2018年にルイ・ヴィトンのメンズ アーティスティック・ディレクターに就任したヴァージル・アブロー。アフリカ系アメリカ人のヴァージルは、フェンディでインターンをしたのち、ラッパーのカニエ・ウエストが立ち上げたクリエイティブ・エージェンシー「DONDA」を経て’12年にアートプロジェクト「パイレックス・ヴィジョン」で一躍注目を集めた。
同年には自身のブランド「オフ-ホワイト」をスタート。ラグジュアリー・ストリートの中心人物として、モードの階段を急ぎ足で駆け上がってきた。過去にアフリカ系のデザイナーがトップメゾンのディレクターに就任したのは、ジバンシィのオズワルド・ボーテング(’03年)とバルマンのオリヴィエ・ルスタン(’11年)くらいしか例がない。ルイ・ヴィトンとしても、アフリカ系アメリカ人をアーティスティック・ディレクターに迎えるのは初めてとなる。

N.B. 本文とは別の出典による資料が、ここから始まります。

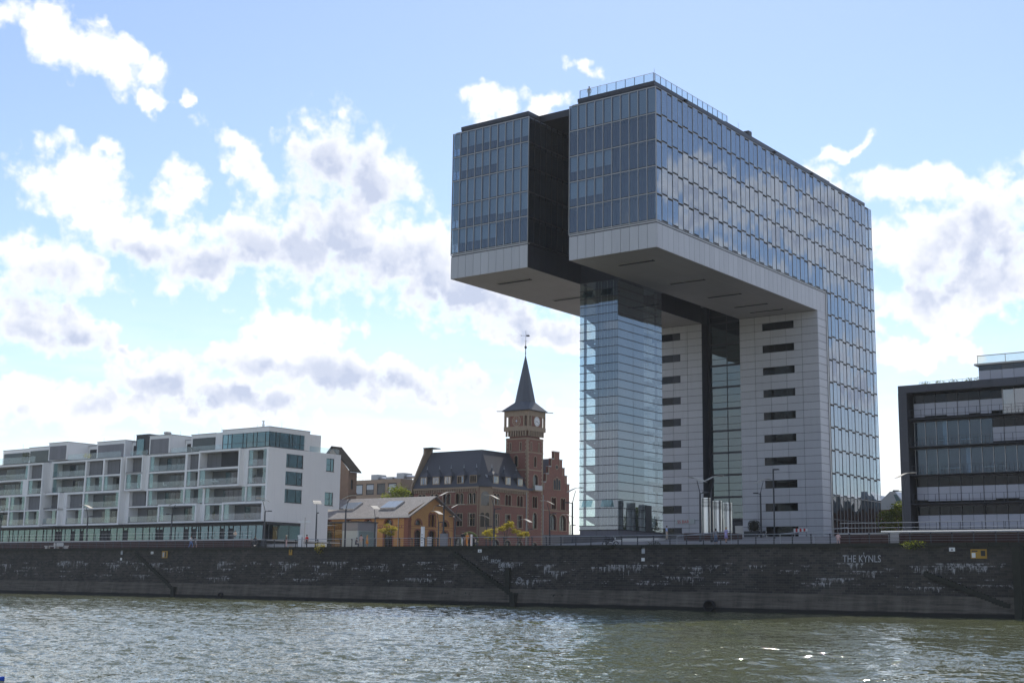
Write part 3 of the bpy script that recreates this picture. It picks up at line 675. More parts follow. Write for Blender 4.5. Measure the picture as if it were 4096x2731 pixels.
    for q, v0 in enumerate((0.0, G0)):
        b('leg_core', v0 + 0.18, v0 + Wd - 0.12, UL + 0.16, UG + 1.0, 0.0, ZB + 0.05, M_black)
        nrow = 30
        for r in range(nrow):
            z1 = ZB - r * RR - (0.012 if r == 0 else 0); z0 = max(ZB - (r + 1) * RR, 0.02)
            if z1 - z0 < 0.15: continue
            win = (r % 3 == 1) and r < 27; ent = r >= 28
            if win or ent: cols = [(0, 1, 0), (1, 1.5, 0), (1.5, 3.5, 1), (3.5, 4, 0), (4, 5, 0)]
            else: cols = [(0, 1, 0), (1, 2, 0), (2, 3, 0), (3, 4, 0), (4, 5, 0)]
            for (c0, c1, w) in cols:
                if w == 0:
                    b('cladding_panel', v0 + 0.03 + c0 * CW + 0.028, v0 + 0.03 + c1 * CW - 0.028, UL, UL + 0.06, z0 + 0.028, z1 - 0.028, M_white)
                else:
                    for (d0, d1, g) in ((1.5, 2.0, 1), (2.0, 2.75, 0), (2.75, 3.5, 0)) if q == 0 else ((1.5, 2.05, 2), (2.05, 2.95, 0), (2.95, 3.5, 0)):
                        b('ribbon_window', v0 + 0.03 + d0 * CW + 0.02, v0 + 0.03 + d1 * CW - 0.02, UL + 0.09, UL + 0.13, z0 + 0.02, z1 - 0.02, G_black if g != 2 else M_dark)
                    b('window_reveal', v0 + 0.03 + 1.5 * CW, v0 + 0.03 + 3.5 * CW, UL + 0.131, UL + 0.158, z0, z1, M_dark2)
    for r in range(30):
        z1 = ZB - r * RR - 0.012; z0 = max(ZB - (r + 1) * RR, 0.02)
        if z1 - z0 < 0.15: continue
        b('side_panel', 0.0, 0.06, UL + 0.07, UG - 0.31, z0 + 0.05, z1 - 0.0, M_white)
    b('side_panel', Wd - 0.1, Wd - 0.02, UL + 0.07, UL + 2.2, 0.0, ZB, M_darkpanel)
    b('side_panel', G0 + 0.02, G0 + 0.1, UL + 0.07, UL + 2.2, 0.0, ZB, M_darkpanel)
    # recessed curtain wall between the legs
    us = UL + 1.75
    cols = [Wd + 0.05, (Wd + G0) / 2 - 0.2, G0 - 0.55, G0 - 0.05]
    nz = 30
    for r in range(nz):
        z1 = ZT - 15.0 * RR * 0 - 0; 
        z1 = ZB + 3 * RR - r * RR; z0 = z1 - RR
        if z1 < 1.0: break
        for c in range(2):
            b('shaft_pane', cols[c] + 0.06, cols[c + 1] - 0.06, us, us + 0.03, z0 + (0.30 if r % 3 == 2 else 0.05), z1 - 0.03, G_shaft)
        if r % 3 == 2: b('shaft_slab', cols[0], cols[3], us - 0.03, us + 0.30, z0 - 0.02, z0 + 0.29, M_dark)
        else: b('shaft_bar', cols[0], cols[2], us - 0.03, us + 0.05, z0 - 0.03, z0 + 0.045, M_dark)
    b('shaft_mullion', cols[1] - 0.06, cols[1] + 0.06, us - 0.05, us + 0.06, 2.8, ZB + 3 * RR, M_dark)
    b('shaft_jamb', cols[2], cols[3], us - 0.10, us + 0.06, 0.0, ZB + 3 * RR, M_dark)
    for r in range(10): b('corridor_ceiling', cols[0], cols[3], us + 0.4, us + 3.0, RH * r + 2.9, RH * r + 3.1, M_conclt)
    b('entrance_door', Wd + 0.35, Wd + 2.6, us - 0.12, us - 0.06, 0.0, 2.6, M_dark)
    b('door_leaf', Wd + 0.75, Wd + 2.1, us - 0.16, us - 0.121, 0.1, 2.0, M_alu)
    # ---- glazed stair tower under the overhang
    ta, tb, u0, u1 = 13.62, 19.86, 12.45, 24.25
    nrow = 29; RT = (ZB - 0.02) / 29.5
    for r in range(nrow + 1):
        z1 = ZB - 0.02 - r * RT; z0 = max(z1 - RT, 0.02)
        if z1 - z0 < 0.2: continue
        for (a, c) in ((ta, ta + 3.16), (ta + 3.16, tb)):
            if r in (1, 26):
                b('tower_pane', a + 0.02, c - 0.02, u0, u0 + 0.025, z0 + 0.03, z1 - 0.03, G_tower)
                vs_, ve = a + (c - a) * 0.28, a + (c - a) * 0.80
                mv = MB(); mv.box(-(ve - vs_) / 2, (ve - vs_) / 2, -0.02, 0.02, -(RT - 0.2), 0)
                inst('vent_flap', mv.mesh('vent_flap', G_shop), T((X((vs_ + ve) / 2), Y(u0) - 0.03, Z(z1 - 0.08))) @ Matrix.Rotation(R_(-24), 4, 'X'), k)
            else: b('tower_pane', a + 0.02, c - 0.02, u0, u0 + 0.025, z0 + 0.03, z1 - 0.03, G_tower)
        for j in range(3):
            ua = u0 + 0.03 + j * (u1 - u0) / 3; ub = u0 + (j + 1) * (u1 - u0) / 3
            b('tower_pane', ta, ta + 0.025, ua + 0.02, ub - 0.02, z0 + 0.03, z1 - 0.03, G_tower)
        b('tower_bar', ta - 0.03, tb + 0.03, u0 - 0.035, u0 + 0.05, z0 - 0.045, z0 + 0.045, M_dark)
        b('tower_bar', ta - 0.03, ta + 0.05, u0 + 0.051, u1, z0 - 0.045, z0 + 0.045, M_dark)
    for j in range(10):
        z0 = j * RH
        b('rear_tower_glazing', tb - 0.025, tb, u0 + 0.05, u1, z0 + 0.03, min(z0 + RH, ZB) - 0.03, G_rear)
        b('rear_tower_glazing', ta + 0.05, tb - 0.05, u1 - 0.025, u1, z0 + 0.03, min(z0 + RH, ZB) - 0.03, G_rear)
    # lift core, posts, landings and stair flights inside
    b('lift_core', ta + 0.35, ta + 4.05, u0 + 0.6, u0 + 7.4, 0.0, ZB, M_core)
    for i in range(7): b('core_rib', ta + 0.5 + i * 0.5, ta + 0.58 + i * 0.5, u0 + 0.52, u0 + 0.6, 0.0, ZB, M_conclt if i % 2 else M_slab)
    for (v, u) in ((tb - 0.62, u0 + 0.45), (tb - 0.5, u1 - 0.6), (ta + 0.3, u1 - 1.2)): b('column', v - 0.14, v + 0.14, u - 0.14, u + 0.14, 0.0, ZB, M_core)
    for j in range(1, 10):
        z0 = j * RH
        b('landing', ta + 0.15, tb - 0.15, u0 + 7.6, u1 - 0.15, z0 - 0.16, z0, M_slab)
        b('landing', tb - 2.0, tb - 0.15, u0 + 0.15, u0 + 1.3, z0 - RH / 2 - 0.12, z0 - RH / 2, M_slab)
    for j in range(10):
        for (v, za, zb_) in ((tb - 0.65, j * RH, (j + .5) * RH), (tb - 1.55, (j + 1) * RH, (j + .5) * RH)):
            if zb_ > ZB or za > ZB: continue
            mb = MB(); hw = 0.42
            mb.add([(X(v + hw), Y(u0 + 7.6), Z(za)), (X(v - hw), Y(u0 + 7.6), Z(za)), (X(v - hw), Y(u0 + 1.3), Z(zb_)), (X(v + hw), Y(u0 + 1.3), Z(zb_)),
                    (X(v + hw), Y(u0 + 7.6), Z(za) - .28), (X(v - hw), Y(u0 + 7.6), Z(za) - .28), (X(v - hw), Y(u0 + 1.3), Z(zb_) - .28), (X(v + hw), Y(u0 + 1.3), Z(zb_) - .28)],
                   [(0, 1, 2, 3), (7, 6, 5, 4), (0, 4, 5, 1), (1, 5, 6, 2), (2, 6, 7, 3), (3, 7, 4, 0)])
            mb.build('stair_flight', M_core, k)
    b('tower_door', ta - 0.06, ta + 0.04, u0 + 7.0, u0 + 8.6, 0.1, 3.6, M_frame)
    return k
office = kranhaus()
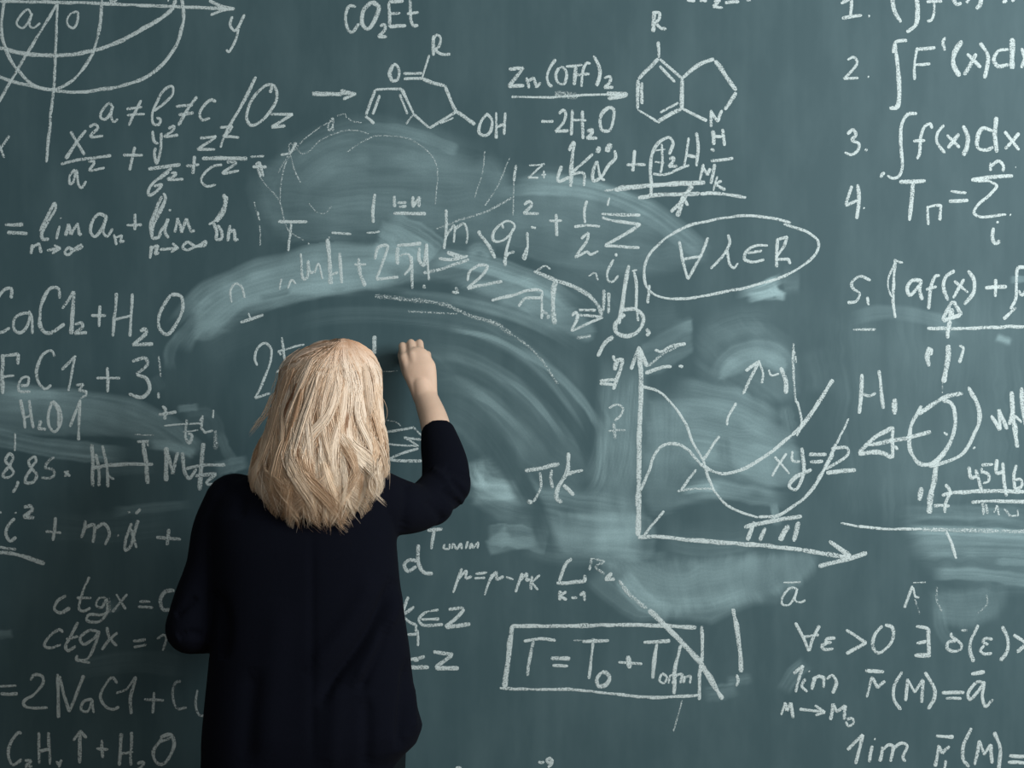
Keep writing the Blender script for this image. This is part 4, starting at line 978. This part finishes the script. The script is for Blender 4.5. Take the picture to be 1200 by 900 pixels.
for g in range(NG):
    outer = g >= 95
    phi = math.radians(hr.uniform(-128, 128))
    layer = hr.choice([.66, .80, .88]) if not outer else hr.uniform(.92, 1.0)
    bot = np.interp(math.degrees(phi), [-130, -80, -45, -15, 10, 35, 60, 90, 130], [558, 572, 588, 601, 601, 590, 575, 562, 554]) + hr.normal(0, 6)
    top_y = 397 + abs(hr.normal(0, 3.0)) + (1-layer)*20
    part_phi = math.radians(22)                                        # crown whorl a little right of the middle
    wav = hr.uniform(.08, .34); fr = hr.uniform(1.0, 1.8); ph = hr.uniform(0, 6.28); sweep = hr.normal(.06, .30)
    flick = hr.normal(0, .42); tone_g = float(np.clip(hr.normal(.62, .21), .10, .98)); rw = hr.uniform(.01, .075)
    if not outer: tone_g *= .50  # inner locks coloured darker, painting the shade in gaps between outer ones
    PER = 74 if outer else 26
    wl = hr.uniform(.05, .10)                                         # lock width
    s = np.linspace(0, 1, NP_)
    fs = np.clip(.12+s*2.4, 0, 1); ps = 1-np.clip(s*2.6, 0, 1); late = np.clip((s-.22)/.55, 0, 1)**1.3
    w_a = wav*late*np.sin(fr*6.28*s+ph); w_r = rw*late*np.sin(fr*6.28*s+ph+1.3); fl = np.clip((s-.78)/.22, 0, 1)**1.5
    for q in range(PER):
        dphi = hr.normal(0, wl); drad = hr.normal(0, .016); endv = bot + hr.normal(0, 5) - abs(hr.normal(0, 8)) + 5
        pys = top_y + (endv-top_y)*(s**1.35)
        clump = 1-.78*late**1.1
        root = hr.normal(0, .10)
        f = phi*fs + part_phi*ps + sweep*np.clip(s-.35, -.2, 1) + dphi*clump*(.35+.65*fs) + root*ps + w_a + flick*fl
        d = layer + drad*clump*(.25+.75*late) + w_r + .05*abs(flick)*fl*2
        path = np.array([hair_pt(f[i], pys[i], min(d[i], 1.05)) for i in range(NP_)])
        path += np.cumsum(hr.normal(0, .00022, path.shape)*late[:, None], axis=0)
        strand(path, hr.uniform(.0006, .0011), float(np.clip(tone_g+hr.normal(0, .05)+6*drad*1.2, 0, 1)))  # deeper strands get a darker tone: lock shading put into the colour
# the large curls that lie on top, and dark strands painting in shaded gaps
def lock(pts, n_, width, tone, d_=1.015):
    c = catmull(pts, 4.0); idx_ = np.linspace(0, len(c)-1, 18); s = np.linspace(0, 1, 18)
    cx_ = np.interp(idx_, np.arange(len(c)), c[:, 0]); cy_ = np.interp(idx_, np.arange(len(c)), c[:, 1])
    for q in range(n_):
        o_ = hr.normal(0, .5); dd_ = abs(hr.normal(0, .010)); w_ = width*np.sin(np.pi*np.clip(s*.84+.10, 0, 1))**.7
        e_ = hr.normal(0, 4)
        path = []
        for i in range(18):
            px_, py_ = cx_[i]+o_*w_[i], cy_[i]+e_*s[i]
            k_ = (CAM_D-.43)/CAM_D/PPM
            sn = np.clip((px_-np.interp(py_, HY, HX))/(np.interp(py_, HY, HW)), -.98, .98)
            path.append(hair_pt(math.asin(sn), py_, d_-dd_+.012*(1-abs(o_))-.09*max(0, 1-s[i]/.22)**1.5-.03*max(0, (s[i]-.8)/.2)))
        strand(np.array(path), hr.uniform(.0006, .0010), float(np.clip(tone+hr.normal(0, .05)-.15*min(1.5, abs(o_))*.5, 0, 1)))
for pts, n_, w_, tn in (
    ([(358,440),(352,462),(344,480),(341,494)], 34, 3.2, .06), ([(364,440),(357,470),(351,495),(341,522)], 30, 4, .34),
    ([(385,412),(378,450),(366,490),(357,530),(355,570),(351,594)], 70, 6.5, .80), ([(398,416),(402,450),(391,488),(373,510),(366,538),(378,570),(392,592)], 70, 6.5, .88),
    ([(366,494),(361,515),(362,542)], 26, 2.6, .10), ([(394,478),(381,500),(369,520),(372,546),(386,576),(402,594)], 70, 7, .52),
    ([(411,436),(409,480),(400,520),(402,550),(411,578)], 60, 6, .86), ([(417,482),(415,508),(421,521),(433,531),(441,545),(436,557)], 60, 5, .92),
    ([(439,428),(446,470),(450,508),(452,530),(446,550),(430,566)], 60, 6, .76), ([(415,468),(413,500),(416,535),(421,562)], 28, 2.6, .18),
    ([(335,452),(326,490),(318,525),(309,550),(302,562)], 60, 6, .62), ([(313,505),(305,530),(301,550)], 40, 5.5, .30),
    ([(345,500),(335,540),(330,575),(333,594)], 60, 7, .50), ([(360,540),(352,570),(345,592),(337,600)], 50, 6, .40),
    ([(388,530),(396,560),(403,585),(398,603)], 50, 5, .72), ([(376,408),(365,438),(350,472),(340,505)], 60, 5.5, .80), ([(430,418),(436,455),(438,492)], 60, 6.5, .84),
    ([(350,425),(338,455),(330,480)], 50, 6, .55), ([(425,560),(412,582),(402,592)], 40, 5, .66), ([(440,505),(444,530),(432,556),(424,574)], 50, 5, .55), ([(345,560),(350,584),(360,600)], 44, 5, .62)):
    lock(pts, n_, w_, tn)
# loose ends and flyaways
for x0_, y0_, x1_, y1_, n_, ph0 in ((324, 462, 295, 507, 9, -72), (322, 480, 301, 500, 6, -74), (322, 520, 296, 556, 16, -70), (448, 520, 457, 556, 14, 72)):
    for q in range(n_):
        s = np.linspace(0, 1, 14); k_ = (CAM_D-.43)/CAM_D/PPM; w_ = hr.normal(0, 3.5)
        px_ = x0_+w_+(x1_-x0_-w_*.8)*s+2.5*np.sin(3*s); py_ = y0_+(y1_-y0_)*s+hr.normal(0, 3)
        yy = hair_pt(math.radians(ph0), (y0_+y1_)/2, .98)[1]+hr.normal(0, .004)
        strand(np.stack([(px_-600)*k_, np.full(14, yy), CAM_Z+(450-py_)*k_], 1), .0008, float(hr.uniform(.55, .9)))
for x0_, y0_, x1_, y1_, bend in ((338, 560, 316, 574, 3), (440, 562, 452, 590, -12), (396, 590, 388, 612, 4), (378, 588, 386, 608, -3), (365, 585, 352, 606, 4), (408, 588, 416, 602, -4), (388, 586, 398, 606, -4), (428, 560, 440, 578, 6), (350, 578, 344, 602, 3), (372, 590, 366, 610, 3), (404, 584, 400, 608, 3), (442, 552, 448, 572, -3)):
    for q in range(12):
        s = np.linspace(0, 1, 14); k_ = (CAM_D-.55)/CAM_D/PPM; w_ = hr.normal(0, 3)
        px_ = x0_+w_+(x1_-x0_-w_*.7)*s+bend*np.sin(3.14*s); py_ = y0_-12+(y1_-y0_+12)*s+hr.normal(0, 2.5)
        strand(np.stack([(px_-600)*k_, -.553-.004*s+hr.normal(0, .003)+0*s, CAM_Z+(450-py_)*k_], 1), .0008, float(hr.uniform(.8, 1)))
for g in range(90):
    phi = math.radians(hr.uniform(-95, 95)); end = np.interp(abs(math.degrees(phi)), [0, 40, 95], [612, 598, 570])+hr.normal(0, 5)
    st = end-hr.uniform(50, 95); s = np.linspace(0, 1, 12); curl = hr.normal(0, .28); out = hr.normal(.02, .05)
    path = np.array([hair_pt(phi+curl*si**2, st+(end-st)*si, .99+out*si*si) for si in s])
    strand(path, .0008, float(hr.uniform(.7, 1)))
for g in range(36):
    phi = math.radians(hr.uniform(-130, 130)); s = np.linspace(0, 1, 12); y0 = hr.uniform(397, 470); ln = hr.uniform(20, 70); o_ = hr.uniform(.02, .09)
    path = np.array([hair_pt(phi+hr.normal(0, .002)+.1*si, y0+ln*si, 1.0+o_*math.sin(3.0*si)) for si in s])
    strand(path, .00042, float(hr.uniform(.6, 1)))
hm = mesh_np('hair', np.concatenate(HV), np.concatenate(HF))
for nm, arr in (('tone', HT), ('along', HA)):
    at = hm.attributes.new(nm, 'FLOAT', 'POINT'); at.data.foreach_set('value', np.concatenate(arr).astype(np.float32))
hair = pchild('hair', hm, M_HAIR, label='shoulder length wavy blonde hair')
# filled under-layer so no gap shows between the locks
rings = []
for py in list(range(399, 586, 4)):
    ring = []
    for k in range(64):
        ph_ = math.radians(-140+280*k/63)
        ring.append(hair_pt(ph_, py, .90-.10*max(0, (py-540)/45) + .012*math.sin(9*ph_+py*.05) if py > 405 else .8))
    rings.append(ring)
n = 64; vv = np.array(rings).reshape(-1, 3); m_ = len(rings)
ii = np.arange(m_*n).reshape(m_, n)
ff = np.stack([ii[:-1, :-1], ii[:-1, 1:], ii[1:, 1:], ii[1:, :-1]], -1).reshape(-1, 4)
um = mesh_np('under_layer', vv, ff)
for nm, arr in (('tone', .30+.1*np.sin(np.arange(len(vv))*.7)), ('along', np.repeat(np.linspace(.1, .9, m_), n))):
    at = um.attributes.new(nm, 'FLOAT', 'POINT'); at.data.foreach_set('value', arr.astype(np.float32))
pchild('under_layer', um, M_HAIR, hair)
um.transform(Matrix.Identity(4))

この3シーズン、ヴァージルがコレクションを通して訴え続けているのは、多様性を意味する言葉、“ダイバーシティ”という概念だ。それを象徴するかのように、初コレクションではレインボーカラーのランウェイを披露。そのプレスリリースには出演モデルとその両親の出生地が記されていた。
そしてヴァージル率いるデザインチームの結束力を讃えるかのごとくシルエットでメンバーを初登場させたセーター……。そう、ヴァージルのルイ・ヴィトンは、どこまでもピースフルで目線が優しいのだ。
だからクラシックなルイ・ヴィトンが好きな人も、ぜひ袖を通してみてほしい。きっと笑顔になれるはずだから。